Mitchell Rothmann, professor and chair of the Anthropology Department of Widener University, USA, member of American Research Institute of the South Caucasus will be delivering a public lecture in Yerevan, Armenia
Date: April 30, 201
Time: 6:30-8:00 pm
Venue: American University of Armenia MB Small Auditorium
Address: 40 Marshal Baghramyan Ave, Yerevan, Armenia
This lecture will explore the archaeologists’ task in trying to identify ancient culture and cultural traditions.

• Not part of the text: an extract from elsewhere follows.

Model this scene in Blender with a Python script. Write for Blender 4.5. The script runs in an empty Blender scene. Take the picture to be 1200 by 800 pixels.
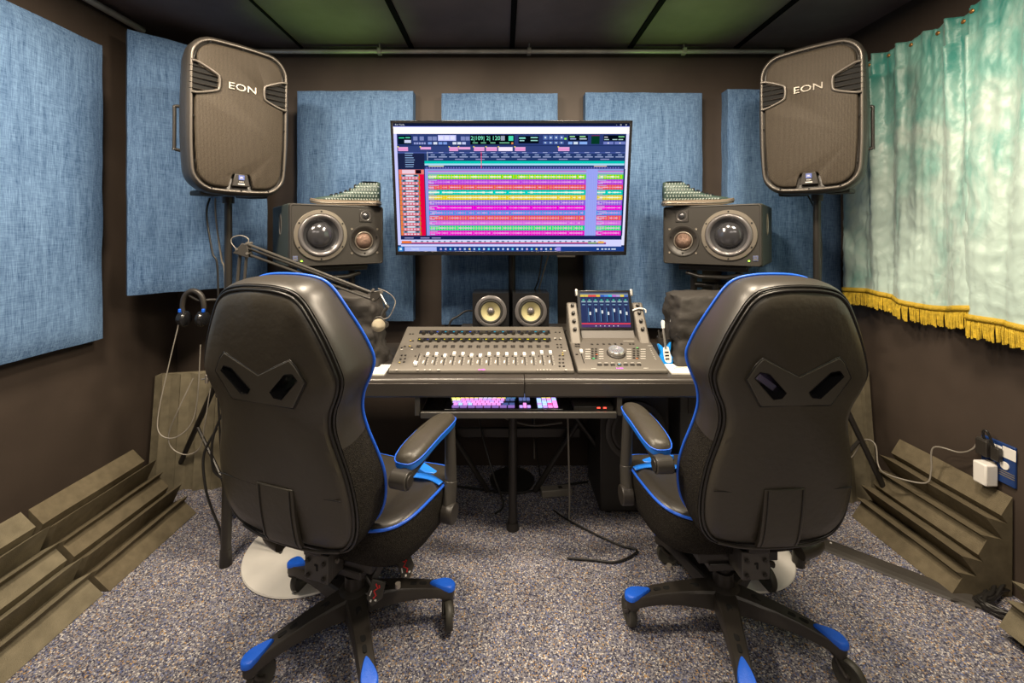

Kura Araxes Cultures of the Early Bronze Age. The 4th into the 3rd millennium BC in the Middle East and Eurasia was one of the most dynamic in world history. In southern Mesopotamia the foundations of the modern world were laid: life in cities, rule through authority and by bureaucrats, social differentiation, mass production, and “international” trade to bring raw materials and goods lacking in the south for production and for signifying the new statuses of a state society. In the highland zones where these raw materials and technologies were coming from change was also occurring. However, it was change of a different kind. The emergence of the Kura Araxes saw the development of new local adaptations and a distinct cultural tradition marked by a type of burnished, handmade pottery and a ritual of the hearth. This tradition, dominant in the south Caucasus, spread southwest across the Taurus Mountains and south into the South Levant, southeast into the Zagros Mountains, and north across the Caucasus. As Adam Smith, wrote in 2005, we have little idea of what the Kura Araxes really is and little sense of what Kura Araxes Communities were like. This lecture discusses these questions from an anthropological archaeologist’s point of view.